Qui plus que nous-même serait mieux disposé à appuyer et à poursuivre avec sa conviction et acharnement une solution définitive
du problème de nos réfugiés et de nos émigrants?
Il y a bien sûr, toujours moyen de mieux faire, comme pour toute chose; mais pour que nous puissions savoir comment mieux faire,
je ne puis que réitérer l'invitation lancée à toutes celles et tous ceux qui pourraient nous faire des suggestions nouvelles de
nous les faire connaître.
De même, nous nous sommes lancés dans cet aggiornamento politique dont nous voulons qu'il réponde aux défis nouveaux et aux
exigences nouvelles. S'il y a moyen de l'accélérer, notre aggiornamento, ce n'est évidemment pas moi qui m'y opposerais; ce que
je désire, en tant que responsable actuel de mon pays, c'est que cela se fasse mûrement, d'une manière réfléchie, afin que nous
soyons sûrs qu'il tienne compte de tout ce dont il faut tenir compte.
Mais ici aussi, je voudrais réitérer l'invitation pressante que j'ai déjà lancée si souvent à toutes celles et à tous ceux qui
pourraient contribuer au débat d'apporter leurs idées et leurs propositions, s'il faut élargir le cadre de consultation, s'il faut
ouvrir encore plus la participation pour y inclure nos compatriotes dans la diaspora, évidemment, nous le ferons, puisque cela
répond parfaitement à l'esprit et à l'envergure de l'aggiornamento postulé.
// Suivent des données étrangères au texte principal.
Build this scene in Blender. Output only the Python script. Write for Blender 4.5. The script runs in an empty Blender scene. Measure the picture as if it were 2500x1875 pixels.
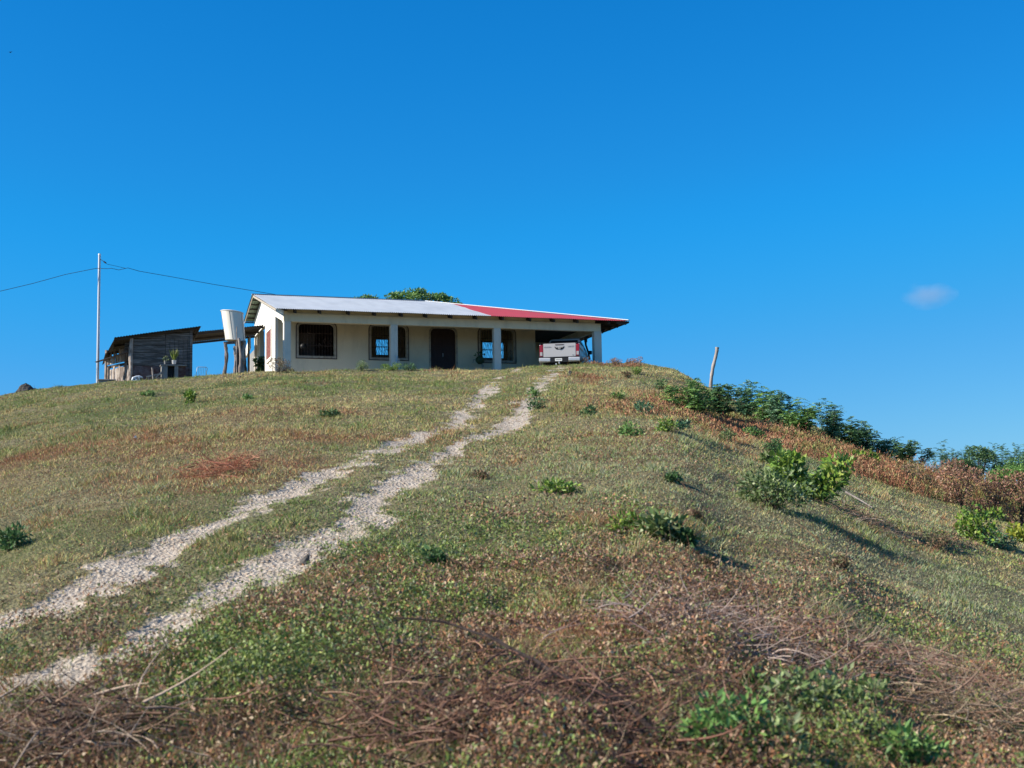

Mais nous devrions alors savoir qui voudrait bien participer activement et constructivement à l'approfondissement de
l'édification politique de notre pays. Il importe comme je ne cesse de le dire, que la base politique définissant l'avenir
des structures politiques de notre pays soit la plus représentative possible.
Rwandaises, Rwandais, Amis du Rwanda!
Voilà ce que j'avais à dire aujourd'hui.
J'aimerais terminer en remerciant vivement, au nom du peuple rwandais, les pays amis qui ont si spontanément pris notre parti,
en nous apportant un soutien important sur le terrain, en venant nous aider à protéger leurs compatriotes travaillant chez nous au
progrès de notre pays.
J'aimerais leur dire que nous continuons à avoir besoin de leur présence, pendant un certain temps encore, jusqu'à ce que nous
soyons sûrs que les choses seront rentrées dans l'ordre. Nous sommes sûrs que, conscients de l'enjeu profond et grave de leur
présence, conscients de l'importance qu'il y a de sauvegarder les acquis et d'assurer grâce à une vision optimiste l'espoir aux
peuples de notre région, ils continueront à nous accorder leur appui.
Militantes et Militants!
Tous ensemble, nous allons continuer notre marche vers le progrès. Les temps sont difficiles; les temps par lesquels nous
passons actuellement contiennent en eux-mêmes les germes d'un avenir meilleur.